In 1954, he graduated from Peking University with a degree in philosophy and worked throughout his life at research institutes around the world, including in Paris and Beijing. 

In 2010, the academic made his last wishes public in an interview with the Chinese publication Southern People Weekly. 

Shortly before his 80th birthday, he said: "I will leave my brain frozen. Take it out after 300 or 500 years. Some people want to be resurrected in this way, but I don't think resurrection is possible.
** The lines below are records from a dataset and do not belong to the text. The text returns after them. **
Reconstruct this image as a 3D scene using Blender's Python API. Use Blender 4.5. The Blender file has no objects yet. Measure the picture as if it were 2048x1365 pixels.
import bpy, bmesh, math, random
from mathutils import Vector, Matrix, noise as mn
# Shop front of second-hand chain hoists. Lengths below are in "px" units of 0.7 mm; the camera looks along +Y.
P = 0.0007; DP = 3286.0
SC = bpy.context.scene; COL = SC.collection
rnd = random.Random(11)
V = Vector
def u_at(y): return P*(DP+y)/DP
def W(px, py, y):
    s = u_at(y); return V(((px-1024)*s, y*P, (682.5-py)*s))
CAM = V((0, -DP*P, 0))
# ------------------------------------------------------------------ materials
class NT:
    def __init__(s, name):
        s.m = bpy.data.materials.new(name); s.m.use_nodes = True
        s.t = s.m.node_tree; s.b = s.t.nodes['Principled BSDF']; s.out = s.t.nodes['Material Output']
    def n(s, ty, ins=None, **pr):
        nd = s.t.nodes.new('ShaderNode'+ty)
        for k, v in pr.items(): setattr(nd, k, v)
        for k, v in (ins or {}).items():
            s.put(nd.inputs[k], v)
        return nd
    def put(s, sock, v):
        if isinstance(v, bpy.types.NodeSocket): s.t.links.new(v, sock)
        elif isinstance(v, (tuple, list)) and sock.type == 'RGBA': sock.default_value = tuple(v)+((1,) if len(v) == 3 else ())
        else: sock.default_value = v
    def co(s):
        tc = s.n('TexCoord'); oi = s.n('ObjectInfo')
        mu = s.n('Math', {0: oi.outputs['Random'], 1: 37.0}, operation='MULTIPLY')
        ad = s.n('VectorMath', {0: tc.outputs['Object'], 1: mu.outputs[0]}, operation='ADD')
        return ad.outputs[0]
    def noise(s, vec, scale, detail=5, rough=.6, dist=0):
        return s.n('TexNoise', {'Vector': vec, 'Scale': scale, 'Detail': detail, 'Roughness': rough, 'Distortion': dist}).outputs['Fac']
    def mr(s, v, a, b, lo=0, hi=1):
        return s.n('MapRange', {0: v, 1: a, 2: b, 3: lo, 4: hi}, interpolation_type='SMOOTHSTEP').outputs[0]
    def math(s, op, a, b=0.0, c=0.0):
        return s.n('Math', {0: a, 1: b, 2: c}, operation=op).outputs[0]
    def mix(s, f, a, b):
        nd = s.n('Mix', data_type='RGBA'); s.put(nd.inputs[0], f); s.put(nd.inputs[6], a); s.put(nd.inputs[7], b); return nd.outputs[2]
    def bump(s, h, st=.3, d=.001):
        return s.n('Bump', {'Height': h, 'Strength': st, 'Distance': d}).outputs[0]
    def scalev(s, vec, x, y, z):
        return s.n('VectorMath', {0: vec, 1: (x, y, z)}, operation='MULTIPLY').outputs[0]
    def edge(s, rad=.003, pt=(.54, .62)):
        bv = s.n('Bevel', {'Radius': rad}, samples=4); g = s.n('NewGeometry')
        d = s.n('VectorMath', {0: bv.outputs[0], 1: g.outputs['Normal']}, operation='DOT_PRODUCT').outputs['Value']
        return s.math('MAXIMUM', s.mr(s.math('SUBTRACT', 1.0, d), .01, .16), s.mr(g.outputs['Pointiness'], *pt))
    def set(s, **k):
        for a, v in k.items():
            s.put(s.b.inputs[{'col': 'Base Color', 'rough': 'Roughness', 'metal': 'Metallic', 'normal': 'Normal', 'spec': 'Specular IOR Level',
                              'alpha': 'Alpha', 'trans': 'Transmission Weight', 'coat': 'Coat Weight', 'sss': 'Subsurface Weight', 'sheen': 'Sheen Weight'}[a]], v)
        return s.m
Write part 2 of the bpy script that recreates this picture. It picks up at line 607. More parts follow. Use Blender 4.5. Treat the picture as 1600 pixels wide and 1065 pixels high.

I am trying to prove my theory of precipitation, whether culture affects the brain and whether it is possible to find remnants of Chinese culture in my brain after a few hundred years."

Li was referring to a theory he developed in the 1960s, which argued that exposure to history and culture can leave traces in the physical structure of the brain. 

In 2020, before Li's 90th birthday, he told the same magazine that he had donated $80,000 to a foundation that freezes human remains.

He said he wanted his brain to be "preserved for as long as possible until brain science is sufficiently advanced", adding that he knew there was a "95 percent chance that this wish will not come true".

Li's relatives, including his friends, said they were skeptical about what might come from Li's brain because what he wanted went against the traditional Chinese belief that "the bodily integrity of corpses should be preserved."

Li's brain was frozen by the Arizona-based Alcor Life Extension Foundation, a non-profit organization specializing in the cryopreservation of human remains.